--- Begin Data block ---

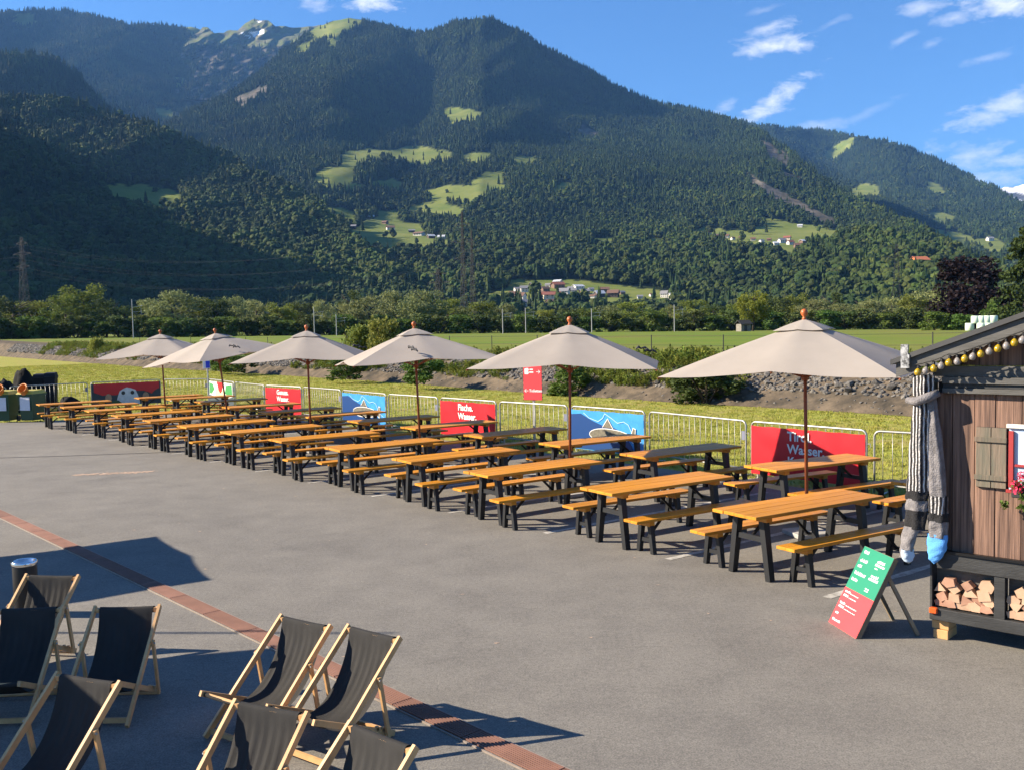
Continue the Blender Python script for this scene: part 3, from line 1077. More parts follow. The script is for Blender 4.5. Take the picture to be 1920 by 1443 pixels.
okk = fbm(ss / 4.5, oo / 1.3, 99, 3) > np.where(oo < 2.3, .0, -.22)
ss, oo = ss[okk], oo[okk]
n = len(ss)
P = bank_pt(ss, oo)
k = r.uniform(.5, 1.15, n) * np.where(oo < 2.3, .7, 1)
scatter('embankment_weeds', P, np.stack([k, k, k], 1), r.uniform(0, 6.28, n), r.integers(0, 3, n), TW, kind='stuff', label='tall yellow green weeds along the top of the stony embankment', category='weeds')
# ------------------------------------------------------------------ trees, shrubs
MT['bark'] = mat('bark', (.060, .047, .036), .9, var=.4, vscale=8, stretch=(3, 3, .5), bump=.5, bscale=12)
LEAF = {
    'willow': mat('willow_leaf', (.20, .225, .085), .75, randobj=.22, hue=.015, transl=.3, spec=.2),
    'broad': mat('broad_leaf', (.140, .175, .032), .75, randobj=.25, hue=.02, transl=.3, spec=.2),
    'dark': mat('dark_leaf', (.075, .105, .028), .75, randobj=.25, hue=.02, transl=.25, spec=.2),
    'linden': mat('linden_leaf', (.165, .185, .026), .75, randobj=.1, transl=.3, spec=.2),
    'copper': mat('copper_leaf', (.017, .009, .011), .7, randobj=.1, transl=.2, spec=.2),
    'spruce': mat('spruce_needles', (.045, .066, .018), .8, randobj=.1, transl=.15, spec=.1),
    'bush': mat('bush_leaf', (.095, .150, .026), .7, randobj=.25, hue=.02, transl=.3, spec=.25),
    'pale': mat('pale_shrub_leaf', (.21, .235, .05), .75, randobj=.2, hue=.02, transl=.35, spec=.2),
}


def leaves(C, S, nper, leaf, r, droop=0.0, m=None, name='crown', out=.55):
    """leaf-sized faces spread through clumps (centres C, radii S)"""
    V, F = [], []
    k = 0
    for c, s in zip(C, S):
        n = int(nper)
        d = r.normal(0, 1, (n, 3))
        d /= np.linalg.norm(d, axis=1)[:, None]
        rad = r.random(n) ** out
        p = c + d * rad[:, None] * s
        x = r.normal(0, 1, (n, 3)) + d * .3
        x[:, 2] -= droop * 2.5
        x /= np.linalg.norm(x, axis=1)[:, None]
        y = np.cross(x, r.normal(0, 1, (n, 3)))
        y /= np.linalg.norm(y, axis=1)[:, None]
        l = leaf * r.uniform(.6, 1.3, n)[:, None]
        q = np.stack([p - x * l, p - y * l * .55, p + x * l, p + y * l * .55], 1)
        V.append(q.reshape(-1, 3))
        F += [(k + 4 * i, k + 4 * i + 1, k + 4 * i + 2, k + 4 * i + 3) for i in range(n)]
        k += 4 * n
    mb = MB()
    mb.add(np.vstack(V), F)
    return mb.mesh(name, m)


def trunk_mesh(h, rad, lean, r, limbs=6):
    mb = MB()
    top = np.array((lean * r.normal(), lean * r.normal(), h * .75))
    mb.tube([(0, 0, -.05), top * .4 + (0.01, 0, 0), top], [rad, rad * .75, rad * .25], 7)
    for k in range(limbs):
        t = r.uniform(.35, .9)
        a = r.uniform(0, 6.28)
        s = top * t
        e = s + np.array((math.cos(a) * .26, math.sin(a) * .26, r.uniform(.10, .28))) * h
        mb.tube([s, (s + e) / 2 + (0, 0, .02), e], [rad * .45, rad * .3, rad * .1], 5)
    return mb.mesh('trunk', MT['bark'], True)


def tree_proto(kind, seed):
    """a tree one unit tall and about 0.8 wide"""
    r = np.random.default_rng(seed)
    C, S = [], []
    if kind == 'spruce':
        V = []
        for k in range(70):
            z = .08 + .88 * (k / 70) + r.normal(0, .01)
            rad = .36 * (1 - z) ** .8 + .01
            a = r.uniform(0, 6.28)
            for j in range(3):
                q = rad * (j + 1) / 3.2
                C.append((q * math.cos(a), q * math.sin(a), z - q * .25))
                S.append(np.array((.05, .05, .03)))
        cr = leaves(np.array(C), S, 45, .018, r, .4, LEAF[kind])
        return [('trunk', trunk_mesh(1, .022, .0, r, 0)), ('crown', cr)]
    nc = {'willow': 40, 'broad': 34, 'dark': 34, 'linden': 36, 'copper': 44}[kind]
    for k in range(nc):
        a = r.uniform(0, 6.28)
        z = r.uniform(.08 if kind != 'linden' else .26, .88)
        env = math.sin(math.pi * min(1, max(0, (z + .12) / 1.14)) ** 1.1) ** .55
        rr = .36 * env * r.random() ** .5
        C.append((rr * math.cos(a), rr * math.sin(a), z))
        s = r.uniform(.085, .16)
        S.append(np.array((s, s, s * r.uniform(.7, 1.0))))
    cr = leaves(np.array(C), S, 230 if kind in ('copper', 'linden') else 130, .021, r, .8 if kind == 'willow' else .1, LEAF[kind], out=.42)
    return [('trunk', trunk_mesh(1, .028, .04, r)), ('crown', cr)]


PT = {'willow': [tree_proto('willow', s) for s in (1, 2, 3)], 'broad': [tree_proto('broad', s) for s in (4, 5, 6)], 'dark': [tree_proto('dark', s) for s in (7, 8)],
      'linden': [tree_proto('linden', 9)], 'copper': [tree_proto('copper', 10)], 'spruce': [tree_proto('spruce', 11)]}


def tree(name, u, vtop, wpx, R, kind, label, k=0, group=None):
    x, y, z = ray(u, vtop)
    q = R / math.hypot(x, y)
    gx, gy = x * q, y * q
    gz = float(meadow_z(gx, gy))
    h = CAMH + z * q - gz
    w = wpx * R / FOC / .84
    t = thing(name, (gx, gy, gz - .1), k * 1.7, label, 'tree', group)
    t.scale = (w, w, h)
    place(PT[kind][k % len(PT[kind])], t)
    return t


KN = {'willow': ('willow_tree', 'round grey green willow'), 'broad': ('broadleaf_tree', 'leafy mid green tree'), 'dark': ('dark_tree', 'dark green tree')}
BELT = [(-70, 548, 110, 'broad'), (12, 552, 95, 'dark'), (60, 560, 80, 'broad'), (118, 548, 70, 'broad'), (150, 528, 100, 'broad'), (196, 556, 60, 'dark'), (232, 570, 76, 'broad'), (286, 556, 70, 'willow'), (322, 541, 100, 'willow'),
        (366, 553, 70, 'broad'), (403, 556, 62, 'dark'), (440, 552, 56, 'willow'), (480, 560, 70, 'willow'), (524, 563, 66, 'broad'), (562, 562, 60, 'dark'), (604, 560, 46, 'willow'), (640, 566, 60, 'willow'),
        (655, 541, 48, 'dark'), (690, 552, 84, 'willow'), (738, 541, 72, 'willow'), (790, 540, 92, 'willow'), (836, 556, 66, 'broad'), (868, 572, 56, 'willow'), (905, 562, 70, 'broad'), (944, 568, 60, 'willow'),
        (985, 580, 66, 'dark'), (1024, 578, 60, 'broad'), (1064, 576, 70, 'dark'), (1106, 574, 64, 'broad'), (1146, 570, 66, 'willow'), (1186, 562, 70, 'broad'), (1226, 574, 60, 'broad'), (1262, 570, 56, 'willow'),
        (1300, 558, 70, 'broad'), (1340, 570, 66, 'dark'), (1378, 566, 60, 'broad'), (1452, 552, 66, 'dark'), (1490, 546, 60, 'broad'), (1524, 558, 62, 'willow'), (1560, 545, 50, 'dark'), (1582, 566, 66, 'willow'),
        (1626, 560, 84, 'willow'), (1672, 556, 76, 'willow'), (1716, 548, 70, 'broad'), (1746, 541, 84, 'willow'), (1782, 560, 70, 'dark')]
cnt = {}
for i, (u, v, w, kd) in enumerate(BELT):
    j = cnt.get(kd, 0)
    cnt[kd] = j + 1
    tree(KN[kd][0], u, v, w * 1.1, 268 + 22 * ((i * 7) % 5) / 5, kd, '%s, %s of its kind from the left in the belt' % (KN[kd][1], ORD[j]), i, 'trees of the belt behind the meadow')
tree('linden_tree', 1411, 538, 66, 225, 'linden', 'free standing yellow green tree beside the tiny hut on the meadow', 0)
tree('copper_beech', 1828, 474, 160, 205, 'copper', 'large dark purple copper beech at the right edge', 0)
tree('spruce_tree', 1922, 420, 150, 180, 'spruce', 'tall green conifer at the right edge beside the copper beech', 0)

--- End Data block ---

Do this: Return all lines of the material above in which the word "from" occurs.

Exercise answer:
Continue the Blender Python script for this scene: part 3, from line 1077. More parts follow. The script is for Blender 4.5. Take the picture to be 1920 by 1443 pixels.
    tree(KN[kd][0], u, v, w * 1.1, 268 + 22 * ((i * 7) % 5) / 5, kd, '%s, %s of its kind from the left in the belt' % (KN[kd][1], ORD[j]), i, 'trees of the belt behind the meadow')